En la Administración de Peña Nieto se han creado más de 3.300.300 nuevos empleos formales, casi la misma cantidad acumulada que en los 12 años previos, y el desempleo bajó de 4,8% a 3,4%. Los salarios mínimos han aumentado un 18% en términos reales mientras que en la pasada Administración decrecieron un 0,3%. La pobreza extrema era, antes de este Gobierno, del 11,3%, y hoy es del 7,6%. Gracias a la reforma de telecomunicaciones, el número de personas con acceso a banda ancha móvil creció de 27 millones en 2012 a 77 millones en la actualidad. México ocupa ahora el octavo lugar en la clasificación mundial de llegada de turistas internacionales, mientras que en 2013 era el número 15. Hoy, casi cinco millones más acceden a servicios de salud. Entre 2013 y 2017 la inversión extranjera directa acumulada es de casi 172.000 millones de dólares, un 50% más que en el sexenio anterior, sin incluir los 175.000 milllones dólares comprometidos gracias a las oportunidades abiertas por el nuevo modelo energético. Para finales del año pasado las exportaciones mexicanas llegaron a 400.000 milllones de dólares y la economía llevaba 32 trimestres consecutivos de crecimiento. Y la reforma educativa ha permitido hacer la mayor inversión en infraestructura escolar (132.000 millones de pesos), alcanzar las tasas de cobertura más altas en educación básica, media y superior, asignar 190.000 plazas docentes y promociones exclusivamente por mérito y por concurso, evaluar a 1.241.000 maestros en diversas modalidades y empezar a registrar mejoras de logros de aprendizaje en buena parte del país, entre otras cosas.

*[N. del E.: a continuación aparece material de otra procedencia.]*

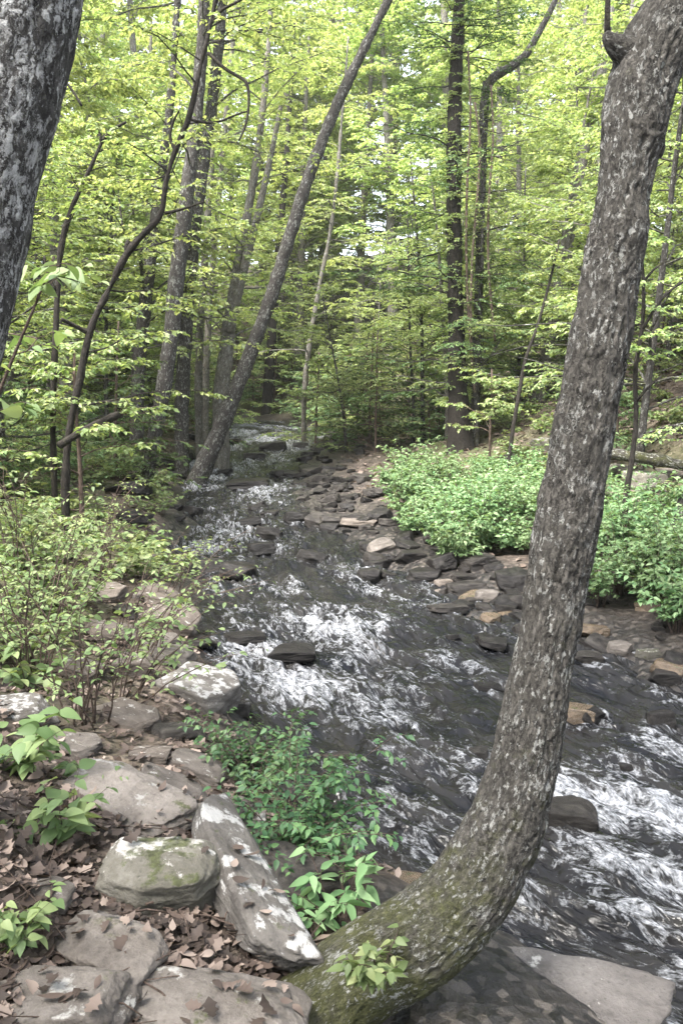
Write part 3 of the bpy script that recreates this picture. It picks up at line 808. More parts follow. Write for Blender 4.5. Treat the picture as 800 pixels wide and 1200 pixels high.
def make_tree(name, label, pts, Y0, Y1=None, bark='bark_mid', crown=None, cat='tree', group=None, sides=14, step=.12, branches=(), disp=.008, base_ext=.3, leafmat='leaf_mid', top_ext=0., ivy=0, slim=.82):
    P, r = px_path(pts, Y0, Y1); r = r * slim
    d = nrm(P[0] - P[1]); 
    low = max(base_ext, P[0][2] - gz(P[0][0], P[0][1]) + .12)
    if base_ext: P = np.vstack([P[0] + np.array([d[0] * .5 * base_ext, d[1] * .5 * base_ext, -low]), P]); r = np.r_[r[0] * 1.15, r]
    if top_ext:
        d = nrm(P[-1] - P[-2]); P = np.vstack([P, P[-1] + d * top_ext]); r = np.r_[r, r[-1] * .45]
    base = P[0].copy()
    root = empty(name, base, label, cat, group)
    tp, tr = resample(P, r, step)
    g = Geo(); tubes(g, tp - base, tr, sides, bark_disp(disp) if disp else None)
    gb, gl = Geo(), Geo()
    for b in branches:
        bp, br = px_path(b[0], *b[1])
        bp, br = resample(bp, br, step * .6)
        g1 = Geo(); tubes(g1, bp - base, br, 8); link('bough', g1.mesh('bough', M[bark]), root)
    link('trunk', g.mesh('trunk', M[bark]), root)
    if crown:
        c = dict(h0=.35, h1=.98, n=20, L=2.0, nt=12, twl=.8, nl=20, ls=.09, el=(5, 45), droop=.4, az=None, tmpl=LEAF4, gap=0., K=7)
        c.update(crown)
        LP, LR, L = limbs_on(tp - base, tr, c['h0'], c['h1'], c['n'], (lambda h: c['L'] * (1.15 - .6 * h)), c['el'], c['az'], c['K'])
        tubes(gb, LP, LR, 5)
        sprays(gb, gl, LP, LR, c['nt'], np.minimum(L * .4, c['twl']), c['nl'], c['ls'], c['tmpl'], gap=c['gap'])
    if ivy:
        gi = Geo(); LP, LR, L = limbs_on(tp - base, tr, .12, .95, ivy, (lambda h: .34 + 0 * h), (-40, 60))
        sprays(None, gi, LP, LR, 5, L * .8, 9, .065, LEAF4, u0=.35)
        link('climbing_leaves', gi.mesh('climbing_leaves', M['leaf_mid'], False), root)
    if gl.n: link('crown', gl.absorb(gb).mesh('crown', [M[leafmat], M[bark]], False), root)
    return root

def base_Y(px, py):
    return float(hit(px, py)[1])

# foreground: the curved tree
def high_crown(root, base, P, r, n, L, leafmat, bark):
    tp, tr = resample(P - base, r, .2)
    g = Geo(); tubes(g, tp, tr, 14, bark_disp(.008), h0=4); link('upper_trunk', g.mesh('upper_trunk', M[bark]), root)
    gb, gl = Geo(), Geo()
    LP, LR, LL = limbs_on(tp, tr, .35, .99, n, (lambda h: L * (1.2 - .6 * h)), (5, 45))
    tubes(gb, LP, LR * 1.6, 6)
    sprays(gb, gl, LP, LR, 14, np.minimum(LL * .4, .9), 18, .1, LEAF4, gap=.2)
    link('crown', gl.absorb(gb).mesh('crown', [M[leafmat], M[bark]], False), root)

def curved_tree():
    pts = [(352, 1215, 128), (372, 1185, 108), (420, 1140, 106), (488, 1104, 112), (545, 1055, 106), (587, 985, 98), (613, 900, 92), (632, 800, 86),
           (651, 690, 82), (673, 560, 82), (699, 420, 80), (721, 290, 77), (736, 190, 77), (747, 110, 84), (772, 45, 92), (815, -15, 90), (860, -70, 84), (900, -130, 80)]
    Y0 = base_Y(372, 1185)
    P, r = px_path(pts, Y0 - .02, Y0 + .55); r = r * np.interp(np.arange(len(r)), [0, 2, 5, 7, 12, 17], [1.08, 1, .9, .83, .83, .92])
    tp, tr = resample(P, r, .006)
    base = P[0].copy()
    root = empty('tree', base, 'lichen spotted tree whose trunk curves up from the mossy base between the boulders', 'tree')
    def fn(tc, L):
        q = tc * np.array([1, 1, .22])
        w = .012 * fbm(tc * 14, 2, 31)[..., None]
        n = 1 - np.abs(fbm((q + w) * 42, 3, 3)) * 1.5
        b = fbm(tc * 4.5, 3, 8)
        f = fbm(tc * 90, 2, 14)
        return .0075 * (n - .5) + .011 * b + .0014 * f
    g = Geo(); tubes(g, tp - base, tr, 150, fn)
    trunk = link('trunk', g.mesh('trunk', M['bark_hero']), root)
    # broken branch stub and its thin twig
    sp, sr = resample(np.array([at(745, 66, Y0 + .42), at(726, 56, Y0 + .41), at(714, 47, Y0 + .4), at(709, 38, Y0 + .4)]), np.array([.058, .042, .027, .012]), .008)
    g = Geo(); tubes(g, sp - base, sr, 28, bark_disp(.003), h0=4)
    link('branch_stub', g.mesh('branch_stub', M['bark_hero']), root)
    tw = [(711, 44, 8), (711, 20, 7), (712, -15, 6), (716, -60, 5)]
    bp, br = px_path(tw, Y0 + .40); bp, br = resample(bp, br, .03)
    g = Geo(); tubes(g, bp - base, br, 8)
    link('twig', g.mesh('twig', M['bark_dark']), root)
    bp = at(768, 172, Y0 + .43)
    V, F = rock_verts(4, (.06, .07, .09), 5, p=3, rough=.1)
    g = Geo(); g.add(V + bp - base, F, tc=V, hh=np.full(len(V), 3.))
    link('burl', g.mesh('burl', M['bark_hero']), root)
    top = tp[-1]; d = nrm(tp[-1] - tp[-30])
    high_crown(root, base, np.array([top - d * .1, top + d * .6, top + d * 1.2 + [0, 0, .7], top + d * 1.6 + [0, 0, 2.2], top + d * 1.8 + [0, 0, 4.2]]), np.array([tr[-1] * 1.01, .12, .1, .07, .03]), 46, 3.2, 'leaf_mid', 'bark_hero')
curved_tree()

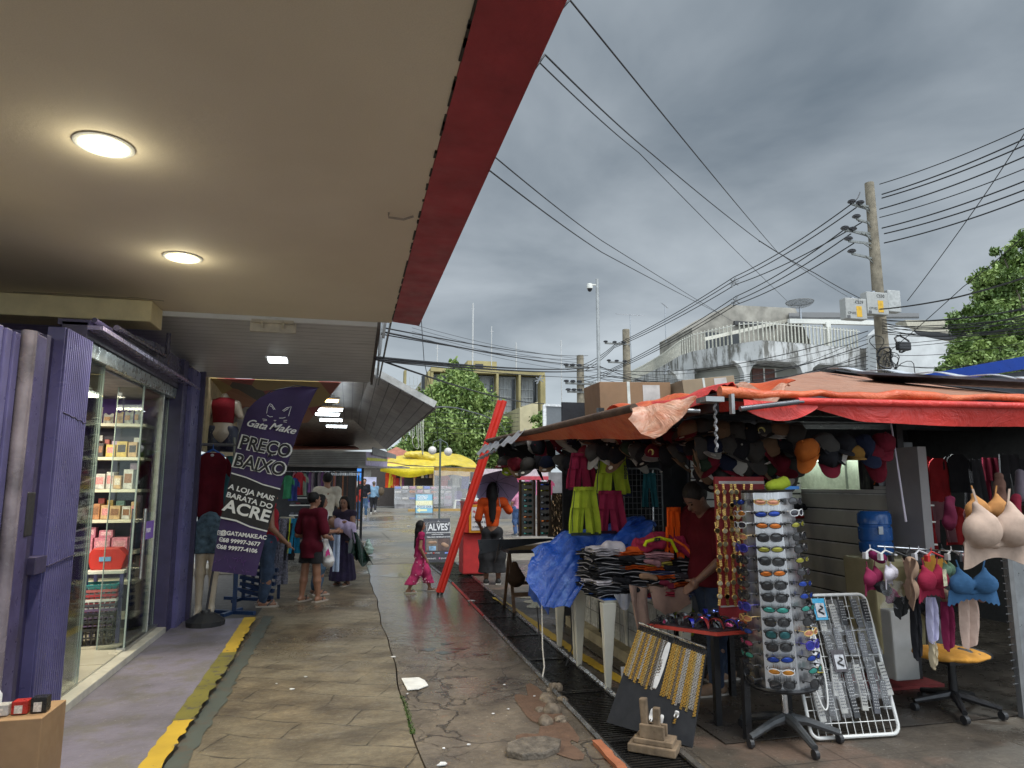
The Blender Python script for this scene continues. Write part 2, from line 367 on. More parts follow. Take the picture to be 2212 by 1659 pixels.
 # ================================================================== ground
def ground_mat(kind):
 m,b,t=newmat('wet_'+kind)
 P=t.pos()
 big=t.noise(0.55,5,0.6);mid=t.noise(2.6,6,0.65);fine=t.noise(28,4,0.6)
 h=None
 if kind=='tile':
  base=t.mix(t.rng(mid,0.3,0.7),(0.06,0.044,0.028),(0.235,0.185,0.115))
  base=t.mix(t.rng(big,0.42,0.62),base,(0.215,0.185,0.13))
  bt=t.n('ShaderNodeTexBrick');mp=t.n('ShaderNodeMapping');mp.inputs['Rotation'].default_value=(0,0,R(24));t.L.new(P,mp.inputs[0])
  ds=t.n('ShaderNodeVectorMath',operation='ADD');nn=t.n('ShaderNodeTexNoise');nn.inputs['Scale'].default_value=1.7;t.L.new(P,nn.inputs['Vector'])
  sc=t.n('ShaderNodeVectorMath',operation='SCALE');t.L.new(nn.outputs['Color'],sc.inputs[0]);sc.inputs[3].default_value=0.18
  t.L.new(mp.outputs[0],ds.inputs[0]);t.L.new(sc.outputs[0],ds.inputs[1]);t.L.new(ds.outputs[0],bt.inputs['Vector'])
  bt.inputs['Scale'].default_value=1.0;bt.inputs['Mortar Size'].default_value=0.007;bt.inputs['Mortar Smooth'].default_value=0.4
  bt.inputs['Brick Width'].default_value=0.62;bt.inputs['Row Height'].default_value=0.30
  gap=t.m('MULTIPLY',bt.outputs['Fac'],t.rng(t.noise(1.9,3),0.36,0.52));gap=t.m('MULTIPLY',gap,t.rng(t.noise(7,3),.30,.5));st_=t.n('ShaderNodeMapping');st_.inputs['Rotation'].default_value=(0,0,R(24));st_.inputs['Scale'].default_value=(1.0,1.9,1);t.L.new(P,st_.inputs[0]);base=t.mix(t.rng(t.noise(1.6,6,.72,vec=st_.outputs[0],dist=.15),.46,.66,0,.75),base,(.05,.036,.024));base=t.mix(t.rng(t.noise(2.3,6,.75,vec=st_.outputs[0]),.60,.72,0,.45),base,(.25,.215,.165));wet=t.rng(t.noise(0.5,4,0.6),0.45,0.62)
 elif kind=='crazy':
  base=t.mix(t.rng(mid,0.3,0.7),(0.06,0.047,0.035),(0.21,0.17,0.125))
  base=t.mix(t.rng(t.noise(5,4,0.7),0.62,0.75),base,(0.20,0.105,0.06))
  wp=t.n('ShaderNodeVectorMath',operation='ADD');nn=t.n('ShaderNodeTexNoise');nn.inputs['Scale'].default_value=2.2;nn.inputs['Detail'].default_value=4;t.L.new(P,nn.inputs['Vector'])
  sc=t.n('ShaderNodeVectorMath',operation='SCALE');t.L.new(nn.outputs['Color'],sc.inputs[0]);sc.inputs[3].default_value=0.55;t.L.new(P,wp.inputs[0]);t.L.new(sc.outputs[0],wp.inputs[1])
  near=t.n('ShaderNodeSeparateXYZ');t.L.new(P,near.inputs[0])
  v=t.vor(2.6,wp.outputs[0]);gap=t.m('MULTIPLY',t.rng(v,0.006,0.022,1.0,0.0),t.rng(t.noise(1.6,3),.38,.55));gap=t.m('MAXIMUM',gap,t.rng(t.vor(1.15,wp.outputs[0]),0.003,0.012,.9,0.0))
  gap=t.m('MULTIPLY',gap,t.rng(near.outputs['Y'],6.0,8.5,1.0,0.12));wet=t.rng(t.noise(0.8,4,0.6),0.40,0.56)
  wet=t.m('MAXIMUM',wet,t.rng(near.outputs['Y'],5,8));base=t.mix(t.m('MULTIPLY',t.rng(near.outputs['Y'],5.5,9),.6),base,(.15,.14,.125))  # farther lane mixed paler grey: sky reflection put into the base colour
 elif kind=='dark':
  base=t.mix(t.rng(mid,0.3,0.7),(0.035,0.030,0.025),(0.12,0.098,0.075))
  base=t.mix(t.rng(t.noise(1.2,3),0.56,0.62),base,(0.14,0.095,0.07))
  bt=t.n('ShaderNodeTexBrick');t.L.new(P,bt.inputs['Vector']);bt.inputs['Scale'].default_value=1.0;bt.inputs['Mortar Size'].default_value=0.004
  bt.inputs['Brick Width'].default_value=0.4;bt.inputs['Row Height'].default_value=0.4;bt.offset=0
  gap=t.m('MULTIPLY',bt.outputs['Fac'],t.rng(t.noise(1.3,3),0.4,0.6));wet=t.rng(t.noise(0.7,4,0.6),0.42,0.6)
 else:
  base=t.mix(t.rng(mid,0.3,0.7),(0.17,0.145,0.105),(0.31,0.275,0.215))
  base=t.mix(t.rng(t.noise(0.16,3),0.45,0.6),base,(0.16,0.165,0.16))
  gap=t.rng(t.vor(0.35),0.0,0.012,0.7,0.0);wet=t.rng(t.noise(0.25,4,0.6),0.42,0.58)
 base=t.mix(t.m('MULTIPLY',t.rng(fine,0.35,0.75),0.35),base,(0.05,0.04,0.03))
 base=t.mix(t.rng(t.noise(60,2),0.70,0.74),base,(0.32,0.29,0.24))
 base=t.mix(t.m('MULTIPLY',gap,0.85),base,(0.018,0.015,0.012))
 base=t.mix(t.m('MULTIPLY',wet,0.25),base,(0.05,0.045,0.04));t.L.new(base,b.inputs['Base Color'])
 t.L.new(t.m('ADD',t.rng(wet,0,1,0.55,0.15),t.m('MULTIPLY',t.m('SUBTRACT',fine,0.5),0.35)),b.inputs['Roughness'])
 hh=t.m('SUBTRACT',t.m('ADD',t.m('MULTIPLY',mid,0.8),t.m('MULTIPLY',fine,0.28)),t.m('MULTIPLY',gap,0.5))
 bn=t.n('ShaderNodeBump');t.L.new(t.rng(wet,0,1,0.7,0.22),bn.inputs['Strength']);bn.inputs['Distance'].default_value=0.03;t.L.new(hh,bn.inputs['Height']);t.L.new(bn.outputs[0],b.inputs['Normal'])
 return m
struct('ground',MB().quad((-400,-60,-0.12),(400,-60,-0.12),(400,900,-0.12),(-400,900,-0.12)),mat((0.10,0.09,0.08),rough=0.8))
def xl(y):return 1.50+0.013*min(y,11)-(0.03*(y-11)if y>11 else 0)
def xr(y):return 1.86+0.018*y
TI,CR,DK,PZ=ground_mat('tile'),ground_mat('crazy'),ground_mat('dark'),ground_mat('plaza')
JX=lambda y:0.44-0.008*(y-4)+0.012*math.sin(y*2.1)+0.007*math.sin(y*5.3)
def strip(fa,fb,y0,y1,n,z=0.0,zb=-0.11):
 mb=MB()
 ys=[y0+(y1-y0)*i/n for i in range(n+1)]
 A=[(fa(y),y)for y in ys];B=[(fb(y),y)for y in ys][::-1]
 return mb.prism(A+B,(0,0,z),(1,0,0),(0,1,0),(0,0,zb-z))
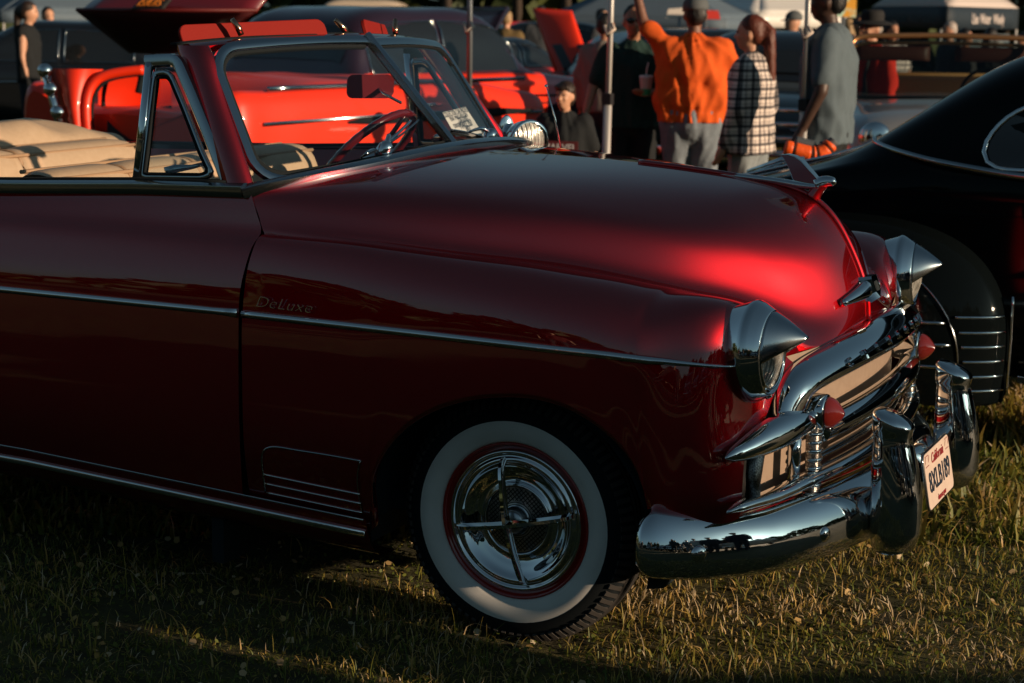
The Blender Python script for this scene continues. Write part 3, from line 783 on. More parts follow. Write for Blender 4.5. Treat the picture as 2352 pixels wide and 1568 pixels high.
for s in (1, -1):
    w = np.array([(.712, -.02, .905), (.710, -.07, .900), (.702, -.13, .893), (.692, -.19, .886)]); 
    v, f = sweep_vf(ellip(1, 1, 12), sgn(spline(w, 16), s), up=(1, 0, .3), scale=np.stack([np.linspace(.028, .010, 16), np.linspace(.020, .010, 16)], 1)); mesh('badge_wing', v, f, CHROME, badge)

# --- wheels
TREAD = mat('tread_rubber', (.035, .031, .028), rough=.85)
RIM_RED = mat('rim_red_enamel', (.32, .012, .010), rough=.2, coat=1)
def wheel(x, s, detail=True):
    w = empty('wheel', (x, -.72 * s, .332), parent=car)
    ax = (0, -1.0 * s, 0)
    L = lambda pr, n=72: lathe_vf(pr, n, (0, 0, 0), ax)
    fl = (lambda f: f)
    def add(name, pr, m, n=72):
        v, f = L(pr, n); o = mesh(name, v, f, m, w)
        bm = bmesh.new(); bm.from_mesh(o.data); bmesh.ops.recalc_face_normals(bm, faces=bm.faces); bm.to_mesh(o.data); bm.free(); return o
    add('tyre', spline([(-.07, .20), (-.085, .235), (-.088, .28), (-.070, .318), (-.050, .331), (0, .335), (.050, .331), (.068, .321), (.080, .300), (.0865, .278), (.0872, .272)], 44), BLACK_RUB)
    add('whitewall', spline([(.0868, .2725), (.0885, .262), (.0880, .245), (.083, .228), (.076, .2155), (.066, .211)], 24), WHITEWALL)
    add('rim', [(.02, .214), (.068, .2135), (.074, .211), (.075, .207), (.066, .203), (.058, .198), (.062, .190), (.05, .185), (-.05, .18)], RIM_RED)
    if not detail: 
        add('hubcap', [(.06, .19), (.075, .15), (.08, .06), (.088, .0005)], CHROME); return w
    add('hubcap', spline([(.052, .193), (.066, .192), (.071, .187), (.069, .181), (.0655, .177), (.069, .170), (.071, .164), (.062, .150), (.052, .128), (.046, .108), (.050, .101), (.058, .098), (.0605, .094), (.055, .088)], 60), CHROME, 96)
    add('hub_disc', spline([(.052, .089), (.054, .07), (.058, .045), (.062, .036), (.078, .033), (.088, .026), (.092, .012), (.093, .0006)], 30), mat('hub_silver', (.55, .57, .58), rough=.28, metal=1.0))
    mb = MB()                                   # woven pattern of the centre disc: two families of fine wires
    for fam in (1, -1):
        for k in np.arange(-.084, .0841, .0088):
            t = np.linspace(-.088, .088, 40); c45 = math.sqrt(.5)
            X = (k * c45 + t * c45); Z = fam * (-k * c45 + t * c45)
            rr = np.hypot(X, Z); ok = (rr < .087) & (rr > .050)
            run = []
            for i in range(len(t) + 1):
                if i < len(t) and ok[i]: run.append((X[i], -s * (.0545 + (.087 - rr[i]) * .09), Z[i]))
                else:
                    if len(run) > 2: mb.tube(run, .0011, 4, False)
                    run = []
    mb.build('hub_weave', DARK, w); w.children[-1]['kind'] = 'stuff'
    mb = MB()
    for r in (.036, .042, .048):
        mb.tube([(r * math.cos(a), -s * (.0615 - (r - .036) * .3), r * math.sin(a)) for a in np.linspace(0, 2 * np.pi, 40, endpoint=False)], .0011, 4, False, True)
    mb.build('hub_ring', DARK, w)
    for k in range(4):                          # crossed spinner bars
        a = R_(12 + 90 * k); d = np.array([math.cos(a), 0, math.sin(a)]); o_ = np.array([0, -s, 0.0])
        P = [o_ * .122 + d * .0, o_ * .116 + d * .05, o_ * .104 + d * .11, o_ * .090 + d * .150, o_ * .066 + d * .166]
        v, f = sweep_vf([(-.0115, -.005), (-.005, .011), (.005, .011), (.0115, -.005)], spline(P, 14), up=(0, -s, 0), scale=np.interp(np.linspace(0, 1, 14), [0, .7, 1], [1.0, .85, .8]))
        o = mesh('spinner_bar', v, f, CHROME, w); autosmooth(o, 30)
    mb = MB()                                   # shoulder lugs of the tread
    for k in range(84):
        a = 2 * math.pi * k / 84
        for (s0, r0), (s1, r1) in (((.052, .3315), (.079, .306)), ((-.052, .3315), (-.079, .306))):
            d = np.array([math.cos(a), 0, math.sin(a)]); t = np.array([-math.sin(a), 0, math.cos(a)]); o_ = np.array([0, -s, 0.0])
            c0 = d * r0 + o_ * s0; c1 = d * r1 + o_ * s1; h = .0062; nn = unit(np.cross(unit(c1 - c0), t)); 
            if np.dot(nn, d) < 0: nn = -nn
            q = [c0 - t * h, c0 + t * h, c1 + t * h, c1 - t * h]
            mb.add([p - nn * .004 for p in q] + [p + nn * .0045 for p in q], [(4, 5, 6, 7), (0, 1, 5, 4), (1, 2, 6, 5), (2, 3, 7, 6), (3, 0, 4, 7)])
    for r, sx in ((.3345, .0), (.334, .022), (.334, -.022), (.333, .040), (.333, -.040)):
        mb.tube([(r * math.cos(a), -s * sx, r * math.sin(a)) for a in np.linspace(0, 2 * np.pi, 90, endpoint=False)], .0045, 5, False, True)
    mb.build('tread', TREAD, w, False); w.children[-1]['kind'] = 'stuff'
    return w
wheel(0.0, 1); wheel(0.0, -1, False); wheel(-2.92, 1, False); wheel(-2.92, -1, False)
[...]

Esta es una realidad que solo desde el oportunismo, la demagogia y la megalomanía puede desconocerse.
¿Es honesto entonces, a pesar de hechos específicos de corrupción que se han registrado sobre todo a nivel estatal, negar los progresos del país? ¿Es sensato frenar o eliminar las reformas que han permitido esos logros, como han ofrecido algunos candidatos presidenciales? ¿Es inteligente cancelar las posibilidades de una vida mejor y un futuro más promisorio para los 124 millones de mexicanos que, de una u otra forma, se han beneficiado de estos cambios? Pienso que no. Antes bien, profundizar y perfeccionar esas reformas exige, primero, entenderlas a cabalidad y, después, continuar con ellas. Y a mi juicio, esta certidumbre solo la ofrece un candidato.
La segunda reflexión es que México exige un Gobierno eficaz y competente y que quien lo encabece tenga los niveles de preparación, capacidad, experiencia y madurez psicológica y emocional suficientes y sofisticados, sencillamente porque moverse en las complejidades del país y del mundo necesita un liderazgo equilibrado y dotado de esas cualidades. Podrá haber distintas apreciaciones sobre la personalidad de cada candidato pero nadie en su sano juicio, incluidos los candidatos de las oposiciones, discute que el contendiente que las reúne cabalmente es el de la formación gobernante.
Que cualquier país, en tercer lugar, necesita Gobiernos honestos, ciudadanos decentes e instituciones eficaces es reiterar un lugar común. Pero quienes gobiernan son las personas y lo que puede anticipar su conducta cuando eventualmente llegan al poder son los hechos de que está compuesta su biografía política y personal. En un sentido integral, el único que hasta ahora ha podido explicar y documentar con claridad un modo honorable de vida y una adecuada competencia profesional es el señor Meade. Que se sepa, nadie ha podido demostrar lo contrario. Más aún: evaluadas por su claridad conceptual, técnica y política, las propuestas que han formulado sus adversarios acerca de los principales desafíos que México afrontará en los próximos años producen verdadera estupefacción por el evidente desconocimiento que exhiben acerca de cómo funcionan la Administración, la economía, el desarrollo, las políticas públicas y, en suma, el país y el mundo.
Finalmente, la historia revela que aquellos personajes con pretensiones mesiánicas siempre terminan mal, ahogados, diría Marguerite Yourcenar, en “ese afán de sensacionalismo que acaba por hacer que triunfe la política peor”, con el grave añadido de que los costos los paga la gente que menos tiene, los más débiles, los más rezagados.
Votar es, de muchas maneras, elegir un destino. Los mexicanos deben hacerlo con la cabeza, el corazón y el carácter, no con el hígado ni desde el rencor o el resentimiento, por comprensibles que sean. Por eso votaré por José Antonio Meade.